The traditional holidays in our house when I was a child were spent timing elaborate meals around football games. My father tried to make pleasant chitchat and eat as much as he could during halftime. At Christmas he found time to have a cup or two of holiday beer and do this holly-shaped bow tie. But he didn't truly shine until valentines day.
I don't know whether it was because work at the office slowed during February or because the football season was over. But Valentines Day was the time my father chose to show his love for the special people in his life. Over the years I fondly thought of him as my "valentine man". My first recollection of the magic he could bring to Valentines Day came when I was six. For several days I had been cutting out valentines for my classmates. Each of us was to decorate a "mailbox" and put it on our desk for others to give us cards. That box and its contents ushered in a succession of bittersweet memories of my entrance into a world of popularity contests marked by the number of cards received, the teasing of boyfriends/girlfriends and the tender care I gave to the card from the cutest boy in class.

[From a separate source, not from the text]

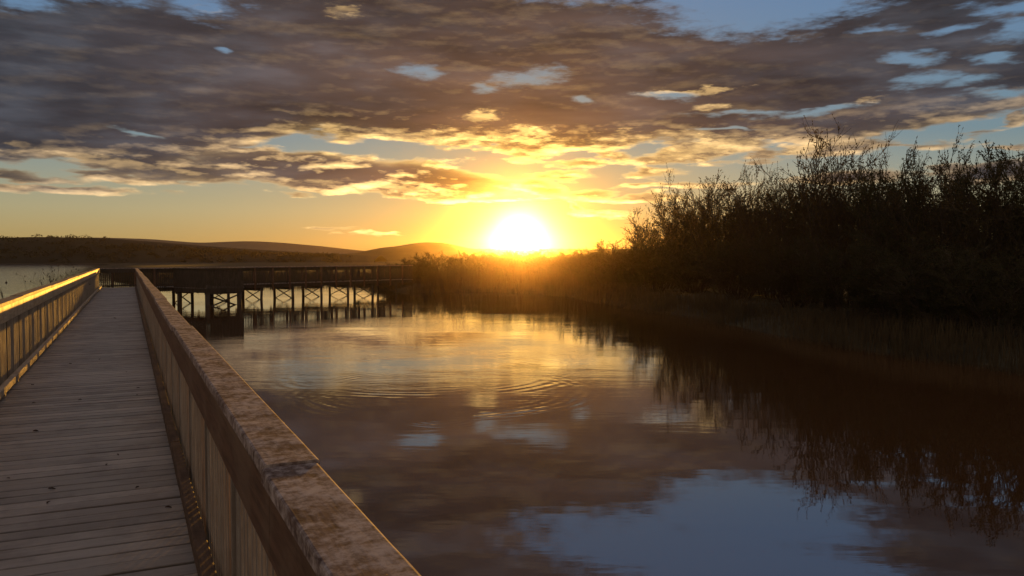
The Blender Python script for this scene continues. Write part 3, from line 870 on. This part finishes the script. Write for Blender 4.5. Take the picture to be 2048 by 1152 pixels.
# ------------------------------------------------------------------ small things
def duck(x, y, rz):
    root = empty('duck', (x, y, 0.0), rz)
    mb = MB(); n = 10
    prof_ = [(-0.24, 0.10, 0.008, 0.008), (-0.19, 0.075, 0.05, 0.04), (-0.08, 0.06, 0.095, 0.075), (0.04, 0.055, 0.095, 0.08), (0.13, 0.07, 0.065, 0.065), (0.165, 0.12, 0.036, 0.04), (0.175, 0.175, 0.032, 0.034), (0.19, 0.215, 0.038, 0.036), (0.215, 0.235, 0.028, 0.022), (0.225, 0.24, 0.006, 0.006)]
    for (px_, z_, w_, h_) in prof_:
        for k in range(n):
            t = 2*math.pi*k/n
            mb.v.append((px_ + (0.0 if z_ < 0.11 else -math.sin(t)*h_*0.6), math.cos(t)*w_, z_+math.sin(t)*h_*(1 if z_ < 0.11 else 0.8)))
    for i in range(len(prof_)-1):
        for k in range(n):
            k2 = (k+1) % n; mb.f.append((i*n+k, i*n+k2, (i+1)*n+k2, (i+1)*n+k))
    mb.build('body', M['feather'], root, True)
    mb = MB(); mb.tube([(0.235, 0, 0.228), (0.262, 0, 0.220), (0.285, 0, 0.215)], [0.013, 0.012, 0.006], 6); mb.build('bill', M['beak'], root, True)
    return tag(root, 'tiny dark bird resting on the open lake left of the railing', 'bird')
p = at(12, 83); duck(p.x, p.y, 2.0)

rng = random.Random(77)
lf_mesh = []
for k in range(3):
    mb = MB(); n = 6; pts = []
    for i in range(n+1):
        u = i/n; w = 0.014*math.sin(math.pi*min(1, u*0.95+0.03))**0.8*(1+0.25*rng.uniform(-1, 1))
        c = 0.006*math.sin(u*3)+rng.uniform(0, .004)
        pts.append((u*0.05-0.025, -w, c+0.004)); pts.append((u*0.05-0.025, 0, c*0.4+0.002)); pts.append((u*0.05-0.025, w, c+0.006))
    top = pts; bot = [(a, b, c-0.0012) for a, b, c in pts]
    N = len(top); fs = []
    for i in range(n):
        for j in range(2):
            a = i*3+j; fs.append((a, a+3, a+4, a+1)); fs.append((N+a, N+a+1, N+a+4, N+a+3))
    for i in range(n):
        fs.append((i*3, N+i*3, N+i*3+3, i*3+3)); fs.append((i*3+2, i*3+5, N+i*3+5, N+i*3+2))
    mb.add(top+bot, fs)
    o = mb.build('fallen_leaf', M['litter']); lf_mesh.append(o)
def deck_point(px, py):
    d = Vector(((px-1024)/PX, 1, -(py-YH)/PX)); k = (CAM_H-DECK)/(-d.z)
    return d.x*k, d.y*k
spots = [(62, 808, 1.0), (94, 984, 1.3), (87, 1012, 1.1), (267, 981, 1.0), (206, 934, .9), (329, 1022, 1.1), (229, 914, .9), (155, 802, 1.1), (64, 866, 1.3), (272, 778, 1.0), (249, 746, 1.2), (196, 720, 1.2), (228, 637, 2.0), (137, 729, 1.2), (60, 772, 1.4), (7, 962, .8), (270, 792, .8)]
for i, (px, py, k) in enumerate(spots):
    x, y = deck_point(px, py)
    o = lf_mesh[i] if i < 3 else copy_thing(lf_mesh[i % 3])
    o.location = (x, y, DECK+0.0035); o.rotation_euler = (rng.uniform(-.15, .15), rng.uniform(-.15, .15), rng.uniform(0, 6.28)); k *= 0.7; o.scale = (k, k, k)
    tag(o, 'small dark dead leaf lying on the boardwalk planks', 'leaf', 'dead leaves on the boardwalk')

# ------------------------------------------------------------------ air
hz = MB()  # haze box added to spread the low sun into an orange veil
hz.add([(a, b, c) for a in (-920, 720) for b in (-90, 780) for c in (-2.3, HAZE_TOP)], [(0, 1, 3, 2), (4, 6, 7, 5), (0, 4, 5, 1), (2, 3, 7, 6), (0, 2, 6, 4), (1, 5, 7, 3)])
hm = bpy.data.materials.new('veil_haze'); hm.use_nodes = True
ht = NT(hm.node_tree); ht.n.remove(ht.n['Principled BSDF'])
pv = ht.new('ShaderNodeVolumePrincipled')
pv.inputs['Color'].default_value = (1.0, 0.75, 0.5, 1); pv.inputs['Density'].default_value = HAZE; pv.inputs['Anisotropy'].default_value = HAZE_G
ht.l.new(pv.outputs[0], ht.n['Material Output'].inputs['Volume'])
ho = hz.build('haze', hm)
tag(ho, 'thin haze added for a golden sun glow over the water and the banks', None, None, 'stuff')
# ------------------------------------------------------------------ camera, sun, render settings
cam = bpy.data.cameras.new('camera')
co = bpy.data.objects.new('camera', cam); COL.objects.link(co)
cam.sensor_fit = 'HORIZONTAL'; cam.sensor_width = 36.0
cam.lens = 36.0*PX/2048.0
cam.clip_start = 0.05; cam.clip_end = 6000
co.location = (0, 0, CAM_H)
co.rotation_euler = (R(90) - math.atan((576-YH)/PX), 0, 0)
SC.camera = co

sl = bpy.data.lights.new('sun', 'SUN')
sl.energy = 5.0; sl.angle = R(0.53); sl.color = (1.0, 0.46, 0.06)
so = bpy.data.objects.new('sun', sl); COL.objects.link(so)
so.rotation_euler = SUNV.to_track_quat('Z', 'Y').to_euler()
so.location = (0, 0, 60)

SC.view_settings.view_transform = 'Standard'
SC.view_settings.look = 'None'
SC.view_settings.exposure = 0.6
SC.view_settings.gamma = 1.0
SC.view_settings.use_curve_mapping = False
SC.render.engine = 'CYCLES'
SC.cycles.use_denoising = True
SC.cycles.max_bounces = 6
SC.cycles.diffuse_bounces = 2
SC.cycles.glossy_bounces = 3
SC.cycles.transparent_max_bounces = 6
SC.cycles.volume_bounces = 0
SC.cycles.sample_clamp_indirect = 6.0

That morning at the breakfast table I found a card and a gift- wrapped package at my chair. The card was signed "love, dad", and the gift was a ring with a small piece of red glass to represent my birthstone, a ruby. There is little difference between red glass and rubies to a child of six, and I remember wearing that ring with a pride that all the cards in the world could not surpass. As I grew older, the gifts gave way to heart-shaped boxes filled with my favorite chocolates and always included a special card signed "love, dad" .In those years my "thank-yous" became more of a perfunctory response. The cards seemed less important, and I took for granted that the valentine would always be there. Long past the days of having a "mailbox" on my desk, I had placed my hopes and dreams in receiving cards and gifts from “significant others”, and "love, dad" just didn't seem quite enough.
If my father knew then that he had been replaced, he never let it show. If he sensed any disappointment over valentines that didn’t arrive for me, he just tried that much harder to create a positive atmosphere, giving me an extra hug and doing what he could to make my day a little brighter.
My mailbox eventually had a rural address, and the job of hands delivering candy and cards was relegated to the U.S. Postal service. Never in ten years was my father’s package late-- nor was it on the valentines day eight years ago when I reached into the mailbox to find a card addressed to me in my mother's handwriting.
It was the kind of card that comes in an inexpensive assortment box sold by a child going door-to-door to try to earn money for a school project. It was the kind of card that you used to get from a grandmother or an aging aunt or, in this case, a dying father. It was the kind of card that put a lump in your throat and tears in your eyes because you knew the person no longer was able to go out and buy a real valentine. It was a card that signaled this would be the last you would receive from him.
The card had a photograph of tulips on the outside, and on the inside my mother had printed "happy valentines day". Beneath it, scrawled in barely legible handwriting, was "love, dad". His final card remains on my bulletin board today. It's a reminder of how special fathers can be and how important it has been to me over the years to know that I had a father who continued a tradition of love with a generosity of spirit, simple acts of understanding and an ability to express happiness over the people in his life. Those things never die, nor does the memory of a man who never stopped being my valentine.